Your task: Beginning with the first line of the data below, reproduce every line unchanged, ending with the line that holds "the stepped panels')".

Information shown:
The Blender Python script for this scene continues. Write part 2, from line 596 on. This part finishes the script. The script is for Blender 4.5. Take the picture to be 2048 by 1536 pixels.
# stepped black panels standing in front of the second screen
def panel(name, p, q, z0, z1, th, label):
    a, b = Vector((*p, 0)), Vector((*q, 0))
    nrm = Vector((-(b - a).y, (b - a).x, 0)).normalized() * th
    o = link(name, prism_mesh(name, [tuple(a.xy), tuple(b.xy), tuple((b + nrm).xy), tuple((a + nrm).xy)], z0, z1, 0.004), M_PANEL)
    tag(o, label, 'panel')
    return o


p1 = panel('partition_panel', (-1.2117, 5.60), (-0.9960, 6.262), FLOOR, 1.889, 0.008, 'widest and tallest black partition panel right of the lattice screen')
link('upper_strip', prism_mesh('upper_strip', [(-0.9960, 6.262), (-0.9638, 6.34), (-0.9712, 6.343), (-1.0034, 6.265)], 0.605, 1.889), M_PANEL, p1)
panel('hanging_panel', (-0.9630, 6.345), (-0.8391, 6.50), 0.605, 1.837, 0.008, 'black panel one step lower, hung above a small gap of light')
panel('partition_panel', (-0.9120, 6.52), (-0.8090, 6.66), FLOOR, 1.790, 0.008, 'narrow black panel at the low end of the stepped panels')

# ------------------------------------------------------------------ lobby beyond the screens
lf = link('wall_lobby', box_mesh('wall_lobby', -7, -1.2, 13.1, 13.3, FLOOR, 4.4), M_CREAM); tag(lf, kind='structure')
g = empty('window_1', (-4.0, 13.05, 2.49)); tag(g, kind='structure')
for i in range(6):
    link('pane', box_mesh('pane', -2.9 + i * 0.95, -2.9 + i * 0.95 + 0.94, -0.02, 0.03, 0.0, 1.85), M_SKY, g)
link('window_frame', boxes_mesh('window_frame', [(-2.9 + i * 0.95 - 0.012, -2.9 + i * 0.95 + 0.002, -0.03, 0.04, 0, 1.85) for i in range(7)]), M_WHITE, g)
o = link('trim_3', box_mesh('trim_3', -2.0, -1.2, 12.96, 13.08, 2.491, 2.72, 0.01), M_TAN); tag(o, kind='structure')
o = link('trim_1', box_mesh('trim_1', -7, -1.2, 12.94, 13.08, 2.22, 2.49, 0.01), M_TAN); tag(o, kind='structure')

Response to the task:
The Blender Python script for this scene continues. Write part 2, from line 596 on. This part finishes the script. The script is for Blender 4.5. Take the picture to be 2048 by 1536 pixels.
# stepped black panels standing in front of the second screen
def panel(name, p, q, z0, z1, th, label):
    a, b = Vector((*p, 0)), Vector((*q, 0))
    nrm = Vector((-(b - a).y, (b - a).x, 0)).normalized() * th
    o = link(name, prism_mesh(name, [tuple(a.xy), tuple(b.xy), tuple((b + nrm).xy), tuple((a + nrm).xy)], z0, z1, 0.004), M_PANEL)
    tag(o, label, 'panel')
    return o


p1 = panel('partition_panel', (-1.2117, 5.60), (-0.9960, 6.262), FLOOR, 1.889, 0.008, 'widest and tallest black partition panel right of the lattice screen')
link('upper_strip', prism_mesh('upper_strip', [(-0.9960, 6.262), (-0.9638, 6.34), (-0.9712, 6.343), (-1.0034, 6.265)], 0.605, 1.889), M_PANEL, p1)
panel('hanging_panel', (-0.9630, 6.345), (-0.8391, 6.50), 0.605, 1.837, 0.008, 'black panel one step lower, hung above a small gap of light')
panel('partition_panel', (-0.9120, 6.52), (-0.8090, 6.66), FLOOR, 1.790, 0.008, 'narrow black panel at the low end of the stepped panels')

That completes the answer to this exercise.